**Dataset excerpt**
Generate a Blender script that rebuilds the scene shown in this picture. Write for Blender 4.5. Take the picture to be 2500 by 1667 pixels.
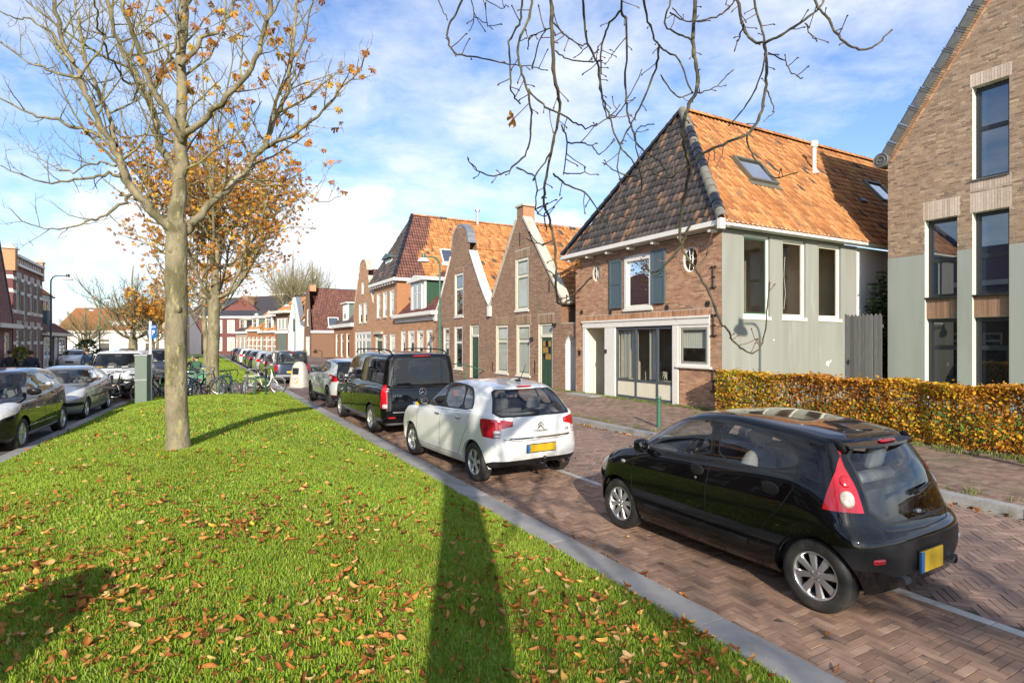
import bpy, bmesh, math, random
import numpy as np
from mathutils import Vector, Matrix, geometry
random.seed(11); RNG = np.random.default_rng(11)
R = math.radians
for _o in list(bpy.data.objects): bpy.data.objects.remove(_o)
SC = bpy.context.scene
COL = SC.collection
# ---------------------------------------------------------------- camera, sky, sun, exposure
CAM_H = 2.15
cam = bpy.data.cameras.new('camera'); cam.lens = 20.0; cam.sensor_width = 36.0; cam.clip_end = 3000; cam.clip_start = .05
camo = bpy.data.objects.new('camera', cam); COL.objects.link(camo)
camo.location = (0, 0, CAM_H); camo.rotation_euler = (R(90), 0, 0); SC.camera = camo
SUN_EL, SUN_AZ = R(22.0), R(-6.0)          # light travels toward azimuth SUN_AZ (from +Y), going down at SUN_EL
sun = bpy.data.lights.new('sun', 'SUN'); sun.energy = 4.6; sun.angle = R(0.53); sun.color = (1.0, .90, .75)
suno = bpy.data.objects.new('sun', sun); COL.objects.link(suno)
sd = Vector((math.sin(SUN_AZ)*math.cos(SUN_EL), math.cos(SUN_AZ)*math.cos(SUN_EL), -math.sin(SUN_EL)))
suno.rotation_euler = sd.to_track_quat('-Z', 'Y').to_euler(); suno.location = (0, -20, 30)
world = bpy.data.worlds.new('World'); SC.world = world; world.use_nodes = True
wn, wl = world.node_tree.nodes, world.node_tree.links
for n in list(wn): wn.remove(n)
def N_(nodes, t, **kw):
 n = nodes.new(t)
 for k, v in kw.items():
  if k.startswith('i_'): n.inputs[k[2:].replace('_', ' ')].default_value = v
  elif k.startswith('n_'): n.inputs[int(k[2:])].default_value = v
  else: setattr(n, k, v)
 return n
def ramp_set(n, stops, interp='LINEAR'):
 cr = n.color_ramp; cr.interpolation = interp
 while len(cr.elements) > 1: cr.elements.remove(cr.elements[-1])
 cr.elements[0].position = stops[0][0]; cr.elements[0].color = (*stops[0][1], 1)
 for p, c in stops[1:]:
  e = cr.elements.new(p); e.color = (*c, 1)
sky = N_(wn, 'ShaderNodeTexSky'); sky.sky_type = 'NISHITA'; sky.sun_disc = False
sky.sun_elevation = SUN_EL; sky.sun_rotation = math.pi + SUN_AZ; sky.air_density = 1.0; sky.dust_density = .6; sky.ozone_density = 1.6
tc = N_(wn, 'ShaderNodeTexCoord'); sep = N_(wn, 'ShaderNodeSeparateXYZ'); wl.new(tc.outputs['Generated'], sep.inputs[0])
zz = N_(wn, 'ShaderNodeMath', operation='MAXIMUM', n_1=0.0); wl.new(sep.outputs[2], zz.inputs[0])
za = N_(wn, 'ShaderNodeMath', operation='ADD', n_1=.12); wl.new(zz.outputs[0], za.inputs[0])
dx = N_(wn, 'ShaderNodeMath', operation='DIVIDE'); wl.new(sep.outputs[0], dx.inputs[0]); wl.new(za.outputs[0], dx.inputs[1])
dy = N_(wn, 'ShaderNodeMath', operation='DIVIDE'); wl.new(sep.outputs[1], dy.inputs[0]); wl.new(za.outputs[0], dy.inputs[1])
cmb = N_(wn, 'ShaderNodeCombineXYZ'); wl.new(dx.outputs[0], cmb.inputs[0]); wl.new(dy.outputs[0], cmb.inputs[1])
n1 = N_(wn, 'ShaderNodeTexNoise', i_Scale=.75, i_Detail=3.0, i_Roughness=.55, i_Distortion=.3); wl.new(cmb.outputs[0], n1.inputs['Vector'])
n2 = N_(wn, 'ShaderNodeTexNoise', i_Scale=3.6, i_Detail=9.0, i_Roughness=.66, i_Distortion=.25); wl.new(cmb.outputs[0], n2.inputs['Vector'])
mixn = N_(wn, 'ShaderNodeMath', operation='MULTIPLY_ADD', n_1=.42); wl.new(n2.outputs[0], mixn.inputs[0])
m1 = N_(wn, 'ShaderNodeMath', operation='MULTIPLY', n_1=.62); wl.new(n1.outputs[0], m1.inputs[0]); wl.new(m1.outputs[0], mixn.inputs[2])
cr1 = N_(wn, 'ShaderNodeValToRGB'); ramp_set(cr1, [(.43, (0, 0, 0)), (.54, (.38, .38, .38)), (.68, (.92, .92, .92))]); wl.new(mixn.outputs[0], cr1.inputs[0])
n3 = N_(wn, 'ShaderNodeTexNoise', i_Scale=2.7, i_Detail=8.0, i_Roughness=.55, i_Distortion=.1)
mp3 = N_(wn, 'ShaderNodeMapping'); mp3.inputs['Scale'].default_value = (1, 1, 1.7); mp3.inputs['Location'].default_value = (3.1, .4, .35)
wl.new(tc.outputs['Generated'], mp3.inputs[0]); wl.new(mp3.outputs[0], n3.inputs['Vector'])
hz = N_(wn, 'ShaderNodeMapRange'); hz.inputs[1].default_value = .02; hz.inputs[2].default_value = .42; hz.inputs[3].default_value = .10; hz.inputs[4].default_value = -.13
wl.new(sep.outputs[2], hz.inputs[0])
ad3 = N_(wn, 'ShaderNodeMath', operation='ADD'); wl.new(n3.outputs[0], ad3.inputs[0]); wl.new(hz.outputs[0], ad3.inputs[1])
cr3 = N_(wn, 'ShaderNodeValToRGB'); ramp_set(cr3, [(.535, (0, 0, 0)), (.60, (.85, .85, .85)), (.72, (1, 1, 1))]); wl.new(ad3.outputs[0], cr3.inputs[0])
mx = N_(wn, 'ShaderNodeMath', operation='MAXIMUM'); wl.new(cr1.outputs[0], mx.inputs[0]); wl.new(cr3.outputs[0], mx.inputs[1])
skc = N_(wn, 'ShaderNodeMix', data_type='RGBA'); skc.blend_type = 'MULTIPLY'; skc.inputs[0].default_value = 1.0
wl.new(sky.outputs[0], skc.inputs[6]); skc.inputs[7].default_value = (.80, .90, 1.10, 1)
cm = N_(wn, 'ShaderNodeMix', data_type='RGBA'); wl.new(mx.outputs[0], cm.inputs[0]); wl.new(skc.outputs[2], cm.inputs[6]); cm.inputs[7].default_value = (5.2, 5.3, 5.5, 1)
bg = N_(wn, 'ShaderNodeBackground', i_Strength=.15); wl.new(cm.outputs[2], bg.inputs[0])
wo = N_(wn, 'ShaderNodeOutputWorld'); wl.new(bg.outputs[0], wo.inputs[0])
SC.view_settings.view_transform = 'Standard'; SC.view_settings.look = 'None'; SC.view_settings.gamma = 1; SC.view_settings.use_curve_mapping = False
SC.view_settings.exposure = .58
SC.render.engine = 'CYCLES'
SC.cycles.use_denoising = True
try: SC.cycles.denoiser = 'OPENIMAGEDENOISE'
except Exception: pass
SC.cycles.max_bounces = 7; SC.cycles.transparent_max_bounces = 14; SC.cycles.caustics_reflective = False; SC.cycles.caustics_refractive = False
SC.cycles.sample_clamp_indirect = 6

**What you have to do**
The material above holds pictures; copy everything else in it exactly.

**Result of the exercise**
Generate a Blender script that rebuilds the scene shown in this picture. Write for Blender 4.5. Take the picture to be 2500 by 1667 pixels.
import bpy, bmesh, math, random
import numpy as np
from mathutils import Vector, Matrix, geometry
random.seed(11); RNG = np.random.default_rng(11)
R = math.radians
for _o in list(bpy.data.objects): bpy.data.objects.remove(_o)
SC = bpy.context.scene
COL = SC.collection
# ---------------------------------------------------------------- camera, sky, sun, exposure
CAM_H = 2.15
cam = bpy.data.cameras.new('camera'); cam.lens = 20.0; cam.sensor_width = 36.0; cam.clip_end = 3000; cam.clip_start = .05
camo = bpy.data.objects.new('camera', cam); COL.objects.link(camo)
camo.location = (0, 0, CAM_H); camo.rotation_euler = (R(90), 0, 0); SC.camera = camo
SUN_EL, SUN_AZ = R(22.0), R(-6.0)          # light travels toward azimuth SUN_AZ (from +Y), going down at SUN_EL
sun = bpy.data.lights.new('sun', 'SUN'); sun.energy = 4.6; sun.angle = R(0.53); sun.color = (1.0, .90, .75)
suno = bpy.data.objects.new('sun', sun); COL.objects.link(suno)
sd = Vector((math.sin(SUN_AZ)*math.cos(SUN_EL), math.cos(SUN_AZ)*math.cos(SUN_EL), -math.sin(SUN_EL)))
suno.rotation_euler = sd.to_track_quat('-Z', 'Y').to_euler(); suno.location = (0, -20, 30)
world = bpy.data.worlds.new('World'); SC.world = world; world.use_nodes = True
wn, wl = world.node_tree.nodes, world.node_tree.links
for n in list(wn): wn.remove(n)
def N_(nodes, t, **kw):
 n = nodes.new(t)
 for k, v in kw.items():
  if k.startswith('i_'): n.inputs[k[2:].replace('_', ' ')].default_value = v
  elif k.startswith('n_'): n.inputs[int(k[2:])].default_value = v
  else: setattr(n, k, v)
 return n
def ramp_set(n, stops, interp='LINEAR'):
 cr = n.color_ramp; cr.interpolation = interp
 while len(cr.elements) > 1: cr.elements.remove(cr.elements[-1])
 cr.elements[0].position = stops[0][0]; cr.elements[0].color = (*stops[0][1], 1)
 for p, c in stops[1:]:
  e = cr.elements.new(p); e.color = (*c, 1)
sky = N_(wn, 'ShaderNodeTexSky'); sky.sky_type = 'NISHITA'; sky.sun_disc = False
sky.sun_elevation = SUN_EL; sky.sun_rotation = math.pi + SUN_AZ; sky.air_density = 1.0; sky.dust_density = .6; sky.ozone_density = 1.6
tc = N_(wn, 'ShaderNodeTexCoord'); sep = N_(wn, 'ShaderNodeSeparateXYZ'); wl.new(tc.outputs['Generated'], sep.inputs[0])
zz = N_(wn, 'ShaderNodeMath', operation='MAXIMUM', n_1=0.0); wl.new(sep.outputs[2], zz.inputs[0])
za = N_(wn, 'ShaderNodeMath', operation='ADD', n_1=.12); wl.new(zz.outputs[0], za.inputs[0])
dx = N_(wn, 'ShaderNodeMath', operation='DIVIDE'); wl.new(sep.outputs[0], dx.inputs[0]); wl.new(za.outputs[0], dx.inputs[1])
dy = N_(wn, 'ShaderNodeMath', operation='DIVIDE'); wl.new(sep.outputs[1], dy.inputs[0]); wl.new(za.outputs[0], dy.inputs[1])
cmb = N_(wn, 'ShaderNodeCombineXYZ'); wl.new(dx.outputs[0], cmb.inputs[0]); wl.new(dy.outputs[0], cmb.inputs[1])
n1 = N_(wn, 'ShaderNodeTexNoise', i_Scale=.75, i_Detail=3.0, i_Roughness=.55, i_Distortion=.3); wl.new(cmb.outputs[0], n1.inputs['Vector'])
n2 = N_(wn, 'ShaderNodeTexNoise', i_Scale=3.6, i_Detail=9.0, i_Roughness=.66, i_Distortion=.25); wl.new(cmb.outputs[0], n2.inputs['Vector'])
mixn = N_(wn, 'ShaderNodeMath', operation='MULTIPLY_ADD', n_1=.42); wl.new(n2.outputs[0], mixn.inputs[0])
m1 = N_(wn, 'ShaderNodeMath', operation='MULTIPLY', n_1=.62); wl.new(n1.outputs[0], m1.inputs[0]); wl.new(m1.outputs[0], mixn.inputs[2])
cr1 = N_(wn, 'ShaderNodeValToRGB'); ramp_set(cr1, [(.43, (0, 0, 0)), (.54, (.38, .38, .38)), (.68, (.92, .92, .92))]); wl.new(mixn.outputs[0], cr1.inputs[0])
n3 = N_(wn, 'ShaderNodeTexNoise', i_Scale=2.7, i_Detail=8.0, i_Roughness=.55, i_Distortion=.1)
mp3 = N_(wn, 'ShaderNodeMapping'); mp3.inputs['Scale'].default_value = (1, 1, 1.7); mp3.inputs['Location'].default_value = (3.1, .4, .35)
wl.new(tc.outputs['Generated'], mp3.inputs[0]); wl.new(mp3.outputs[0], n3.inputs['Vector'])
hz = N_(wn, 'ShaderNodeMapRange'); hz.inputs[1].default_value = .02; hz.inputs[2].default_value = .42; hz.inputs[3].default_value = .10; hz.inputs[4].default_value = -.13
wl.new(sep.outputs[2], hz.inputs[0])
ad3 = N_(wn, 'ShaderNodeMath', operation='ADD'); wl.new(n3.outputs[0], ad3.inputs[0]); wl.new(hz.outputs[0], ad3.inputs[1])
cr3 = N_(wn, 'ShaderNodeValToRGB'); ramp_set(cr3, [(.535, (0, 0, 0)), (.60, (.85, .85, .85)), (.72, (1, 1, 1))]); wl.new(ad3.outputs[0], cr3.inputs[0])
mx = N_(wn, 'ShaderNodeMath', operation='MAXIMUM'); wl.new(cr1.outputs[0], mx.inputs[0]); wl.new(cr3.outputs[0], mx.inputs[1])
skc = N_(wn, 'ShaderNodeMix', data_type='RGBA'); skc.blend_type = 'MULTIPLY'; skc.inputs[0].default_value = 1.0
wl.new(sky.outputs[0], skc.inputs[6]); skc.inputs[7].default_value = (.80, .90, 1.10, 1)
cm = N_(wn, 'ShaderNodeMix', data_type='RGBA'); wl.new(mx.outputs[0], cm.inputs[0]); wl.new(skc.outputs[2], cm.inputs[6]); cm.inputs[7].default_value = (5.2, 5.3, 5.5, 1)
bg = N_(wn, 'ShaderNodeBackground', i_Strength=.15); wl.new(cm.outputs[2], bg.inputs[0])
wo = N_(wn, 'ShaderNodeOutputWorld'); wl.new(bg.outputs[0], wo.inputs[0])
SC.view_settings.view_transform = 'Standard'; SC.view_settings.look = 'None'; SC.view_settings.gamma = 1; SC.view_settings.use_curve_mapping = False
SC.view_settings.exposure = .58
SC.render.engine = 'CYCLES'
SC.cycles.use_denoising = True
try: SC.cycles.denoiser = 'OPENIMAGEDENOISE'
except Exception: pass
SC.cycles.max_bounces = 7; SC.cycles.transparent_max_bounces = 14; SC.cycles.caustics_reflective = False; SC.cycles.caustics_refractive = False
SC.cycles.sample_clamp_indirect = 6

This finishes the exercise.